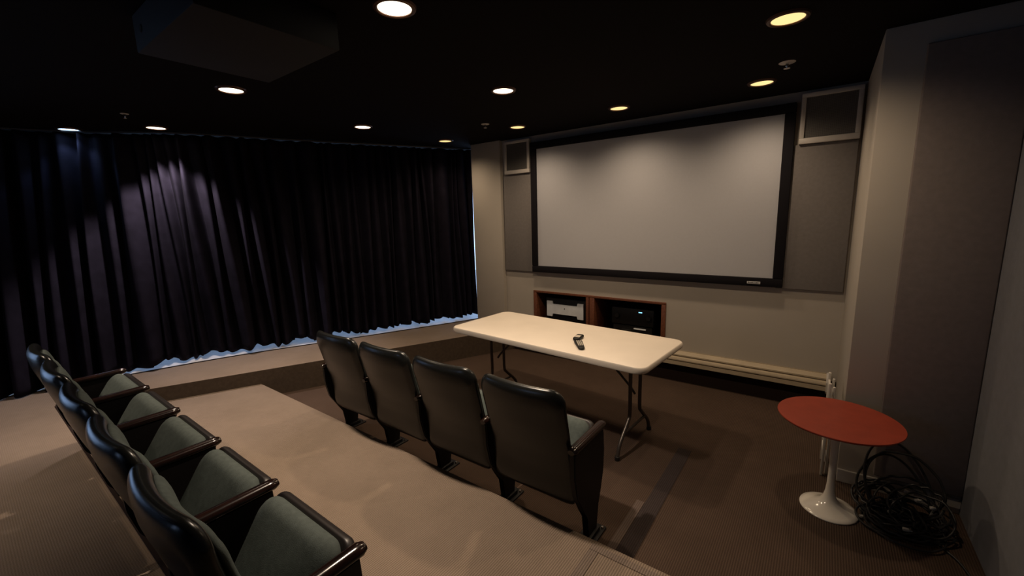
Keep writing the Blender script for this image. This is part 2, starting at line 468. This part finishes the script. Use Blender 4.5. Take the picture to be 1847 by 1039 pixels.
# window wall: frames and panes between mullions, outside the curtain
win = empty('window_1'); win['kind'] = 'structure'
wp = [Vector((x, y, 0)) for x, y in out_]
idx = list(range(0, 60, 6)) + [59]
corner_pts = [wp[i] for i in idx]
for i, p in enumerate(corner_pts):
    bm = B(-0.035, 0.035, -0.04, 0.04, P2, H, bev=0.004)
    t = (corner_pts[min(i + 1, len(corner_pts) - 1)] - corner_pts[max(i - 1, 0)]); a = math.atan2(t.y, t.x)
    bmesh.ops.transform(bm, matrix=Matrix.Translation((p.x, p.y, 0)) @ Matrix.Rotation(a, 4, 'Z'), verts=bm.verts[:])
    obj('mullion', bm, M['frame_dark'], win)
for a, b in zip(corner_pts, corner_pts[1:]):
    d = b - a; ang = math.atan2(d.y, d.x); L = d.length; T = Matrix.Translation((a.x, a.y, 0)) @ Matrix.Rotation(ang, 4, 'Z')
    bm = bmesh.new(); box(bm, 0, L, -0.03, 0.03, P2 + .004, P2 + 0.06, 0.004, mtx=T); box(bm, 0, L, -0.03, 0.03, H - 0.06, H, 0.004, mtx=T)
    obj('rail', bm, M['frame_dark'], win)
    bm = bmesh.new(); box(bm, 0.03, L - 0.03, -0.004, 0.004, P2 + .055, H - 0.055, mtx=T)
    obj('pane', bm, M['glass'], win)
# outside: pale lanai slab below the windows
bm = bmesh.new(); box(bm, -16, -3.9, -6, 12, -0.4, -0.25)
struct('outdoor_slab', bm, M['sill'])

# dark strip along the foot of the front wall, below the heater
bm = B(-3.30, 0.19, WALLY - 0.035, WALLY + .01, 0, 0.26, bev=0.004); struct('wall_front_strip', bm, M['dark_strip'])
# baseboard of the stub wall
bm = bmesh.new(); box(bm, 0.19, RX, 3.155, 3.17, 0, 0.085, 0.004); box(bm, RX - 0.075, RX, 3.148, 3.16, 0.035, 0.08, 0.003)
struct('baseboard_right', bm, M['white_frame'])

# carpet inlays
bm = B(-0.735, -0.645, Y1 + 0.001, 3.0, -0.002, 0.0035); struct('carpet_inlay', bm, M['carpet_dark'])
bm = B(-0.785, -0.738, Y1 + 0.001, 2.27, -0.002, 0.0035); struct('carpet_inlay', bm, M['carpet_pale'])
bm = B(-0.785, -0.738, Y2 + 0.001, Y1 - 0.07, P1 - 0.002, P1 + 0.003); struct('carpet_inlay', bm, M['carpet_seam'])
bm = B(-0.785, RX, Y1 - 0.068, Y1 - 0.03, P1 - 0.002, P1 + 0.003); struct('carpet_inlay', bm, M['carpet_seam'])

# ------------------------------------------------------------------ acoustic panels
def cloth_panel(x0, x1, z0, z1, y1, th, m, label, group=None, n=1):
    t = empty('acoustic_panel', ((x0 + x1) / 2, y1, z0), 0, label, 'wall panel')
    hw = (x1 - x0) / 2
    obj('fabric_face', B(-hw, hw, -th, 0, 0, z1 - z0, bev=0.007, seg=3), m, t, smooth=True)
    return t
cloth_panel(-3.285, -2.82, 1.04, 2.236, WALLY, 0.03, M['fabric_panel'], 'narrow grey fabric panel below the small wall speaker, left of the screen')
cloth_panel(-0.30, 0.172, 1.034, 2.236, WALLY, 0.03, M['fabric_panel'], 'grey fabric panel below the right-hand wall speaker, right of the screen')
cloth_panel(0.36, RX - .001, 0.11, 2.535, 3.168, 0.028, M['fabric_right'], 'tall brownish fabric panel on the wall behind the red round table')

# ------------------------------------------------------------------ wall speakers
def wall_speaker(x0, x1, z0, z1, label):
    cx = (x0 + x1) / 2; w_ = (x1 - x0) / 2; h = z1 - z0
    t = empty('wall_speaker', (cx, WALLY, z0), 0, label, 'speaker')
    f = 0.032
    bm = bmesh.new()
    for a in ((-w_, w_, h - f, h), (-w_, w_, 0, f + .012), (-w_, -w_ + f, f + .012, h - f), (w_ - f, w_, f + .012, h - f)):
        box(bm, a[0], a[1], -0.06, 0.0, a[2], a[3], 0.004)
    obj('frame', bm, M['white_frame'], t, smooth=True)
    obj('grille', B(-w_ + f - .002, w_ - f + .002, -0.045, -0.01, f + .01, h - f + .002, bev=0.003), M['grille'], t)
    return t
wall_speaker(-3.235, -2.865, 2.237, 2.625, 'white framed square wall speaker above the narrow panel left of the screen')
wall_speaker(-0.215, 0.172, 2.237, 2.625, 'white framed square wall speaker at the upper right of the screen')

# ------------------------------------------------------------------ projection screen
sc = empty('projection_screen', (-1.547, WALLY, 1.045), 0, 'large fixed projection screen in a wide black velvet frame', 'projection screen')
SW, SH, SB = 2.60, 1.525, 0.077
for n_, a in (('frame_bar', (-SW / 2, SW / 2, SH - SB, SH)), ('frame_bar', (-SW / 2, SW / 2, 0, SB)),
              ('frame_bar', (-SW / 2, -SW / 2 + SB, SB, SH - SB)), ('frame_bar', (SW / 2 - SB, SW / 2, SB, SH - SB))):
    obj(n_, B(a[0], a[1], -0.065, -0.015, a[2], a[3], bev=0.008, seg=2), M['velvet'], sc, smooth=True)
obj('screen_surface', B(-SW / 2 + SB - .01, SW / 2 - SB + .01, -0.04, -0.02, SB - .01, SH - SB + .01), M['screen'], sc)
bd = obj('maker_badge', B(1.03, 1.135, -0.070, -0.064, 0.022, 0.044, bev=0.003), M['badge'], sc)
bm = bmesh.new()
x = 1.04
for wd, hh in ((.007, .012), (.006, .008), (.009, .008), (.006, .010), (.008, .008), (.007, .008), (.007, .011), (.006, .011)):
    box(bm, x, x + wd, -0.0708, -0.0698, 0.029, 0.029 + hh); x += wd + .0035
obj('lettering', bm, M['badge_ink'], bd)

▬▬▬

Every line should be retyped exactly, with the pictures omitted.

**Answer to this problem:**
Keep writing the Blender script for this image. This is part 2, starting at line 468. This part finishes the script. Use Blender 4.5. Take the picture to be 1847 by 1039 pixels.
# window wall: frames and panes between mullions, outside the curtain
win = empty('window_1'); win['kind'] = 'structure'
wp = [Vector((x, y, 0)) for x, y in out_]
idx = list(range(0, 60, 6)) + [59]
corner_pts = [wp[i] for i in idx]
for i, p in enumerate(corner_pts):
    bm = B(-0.035, 0.035, -0.04, 0.04, P2, H, bev=0.004)
    t = (corner_pts[min(i + 1, len(corner_pts) - 1)] - corner_pts[max(i - 1, 0)]); a = math.atan2(t.y, t.x)
    bmesh.ops.transform(bm, matrix=Matrix.Translation((p.x, p.y, 0)) @ Matrix.Rotation(a, 4, 'Z'), verts=bm.verts[:])
    obj('mullion', bm, M['frame_dark'], win)
for a, b in zip(corner_pts, corner_pts[1:]):
    d = b - a; ang = math.atan2(d.y, d.x); L = d.length; T = Matrix.Translation((a.x, a.y, 0)) @ Matrix.Rotation(ang, 4, 'Z')
    bm = bmesh.new(); box(bm, 0, L, -0.03, 0.03, P2 + .004, P2 + 0.06, 0.004, mtx=T); box(bm, 0, L, -0.03, 0.03, H - 0.06, H, 0.004, mtx=T)
    obj('rail', bm, M['frame_dark'], win)
    bm = bmesh.new(); box(bm, 0.03, L - 0.03, -0.004, 0.004, P2 + .055, H - 0.055, mtx=T)
    obj('pane', bm, M['glass'], win)
# outside: pale lanai slab below the windows
bm = bmesh.new(); box(bm, -16, -3.9, -6, 12, -0.4, -0.25)
struct('outdoor_slab', bm, M['sill'])

# dark strip along the foot of the front wall, below the heater
bm = B(-3.30, 0.19, WALLY - 0.035, WALLY + .01, 0, 0.26, bev=0.004); struct('wall_front_strip', bm, M['dark_strip'])
# baseboard of the stub wall
bm = bmesh.new(); box(bm, 0.19, RX, 3.155, 3.17, 0, 0.085, 0.004); box(bm, RX - 0.075, RX, 3.148, 3.16, 0.035, 0.08, 0.003)
struct('baseboard_right', bm, M['white_frame'])

# carpet inlays
bm = B(-0.735, -0.645, Y1 + 0.001, 3.0, -0.002, 0.0035); struct('carpet_inlay', bm, M['carpet_dark'])
bm = B(-0.785, -0.738, Y1 + 0.001, 2.27, -0.002, 0.0035); struct('carpet_inlay', bm, M['carpet_pale'])
bm = B(-0.785, -0.738, Y2 + 0.001, Y1 - 0.07, P1 - 0.002, P1 + 0.003); struct('carpet_inlay', bm, M['carpet_seam'])
bm = B(-0.785, RX, Y1 - 0.068, Y1 - 0.03, P1 - 0.002, P1 + 0.003); struct('carpet_inlay', bm, M['carpet_seam'])

# ------------------------------------------------------------------ acoustic panels
def cloth_panel(x0, x1, z0, z1, y1, th, m, label, group=None, n=1):
    t = empty('acoustic_panel', ((x0 + x1) / 2, y1, z0), 0, label, 'wall panel')
    hw = (x1 - x0) / 2
    obj('fabric_face', B(-hw, hw, -th, 0, 0, z1 - z0, bev=0.007, seg=3), m, t, smooth=True)
    return t
cloth_panel(-3.285, -2.82, 1.04, 2.236, WALLY, 0.03, M['fabric_panel'], 'narrow grey fabric panel below the small wall speaker, left of the screen')
cloth_panel(-0.30, 0.172, 1.034, 2.236, WALLY, 0.03, M['fabric_panel'], 'grey fabric panel below the right-hand wall speaker, right of the screen')
cloth_panel(0.36, RX - .001, 0.11, 2.535, 3.168, 0.028, M['fabric_right'], 'tall brownish fabric panel on the wall behind the red round table')

# ------------------------------------------------------------------ wall speakers
def wall_speaker(x0, x1, z0, z1, label):
    cx = (x0 + x1) / 2; w_ = (x1 - x0) / 2; h = z1 - z0
    t = empty('wall_speaker', (cx, WALLY, z0), 0, label, 'speaker')
    f = 0.032
    bm = bmesh.new()
    for a in ((-w_, w_, h - f, h), (-w_, w_, 0, f + .012), (-w_, -w_ + f, f + .012, h - f), (w_ - f, w_, f + .012, h - f)):
        box(bm, a[0], a[1], -0.06, 0.0, a[2], a[3], 0.004)
    obj('frame', bm, M['white_frame'], t, smooth=True)
    obj('grille', B(-w_ + f - .002, w_ - f + .002, -0.045, -0.01, f + .01, h - f + .002, bev=0.003), M['grille'], t)
    return t
wall_speaker(-3.235, -2.865, 2.237, 2.625, 'white framed square wall speaker above the narrow panel left of the screen')
wall_speaker(-0.215, 0.172, 2.237, 2.625, 'white framed square wall speaker at the upper right of the screen')

# ------------------------------------------------------------------ projection screen
sc = empty('projection_screen', (-1.547, WALLY, 1.045), 0, 'large fixed projection screen in a wide black velvet frame', 'projection screen')
SW, SH, SB = 2.60, 1.525, 0.077
for n_, a in (('frame_bar', (-SW / 2, SW / 2, SH - SB, SH)), ('frame_bar', (-SW / 2, SW / 2, 0, SB)),
              ('frame_bar', (-SW / 2, -SW / 2 + SB, SB, SH - SB)), ('frame_bar', (SW / 2 - SB, SW / 2, SB, SH - SB))):
    obj(n_, B(a[0], a[1], -0.065, -0.015, a[2], a[3], bev=0.008, seg=2), M['velvet'], sc, smooth=True)
obj('screen_surface', B(-SW / 2 + SB - .01, SW / 2 - SB + .01, -0.04, -0.02, SB - .01, SH - SB + .01), M['screen'], sc)
bd = obj('maker_badge', B(1.03, 1.135, -0.070, -0.064, 0.022, 0.044, bev=0.003), M['badge'], sc)
bm = bmesh.new()
x = 1.04
for wd, hh in ((.007, .012), (.006, .008), (.009, .008), (.006, .010), (.008, .008), (.007, .008), (.007, .011), (.006, .011)):
    box(bm, x, x + wd, -0.0708, -0.0698, 0.029, 0.029 + hh); x += wd + .0035
obj('lettering', bm, M['badge_ink'], bd)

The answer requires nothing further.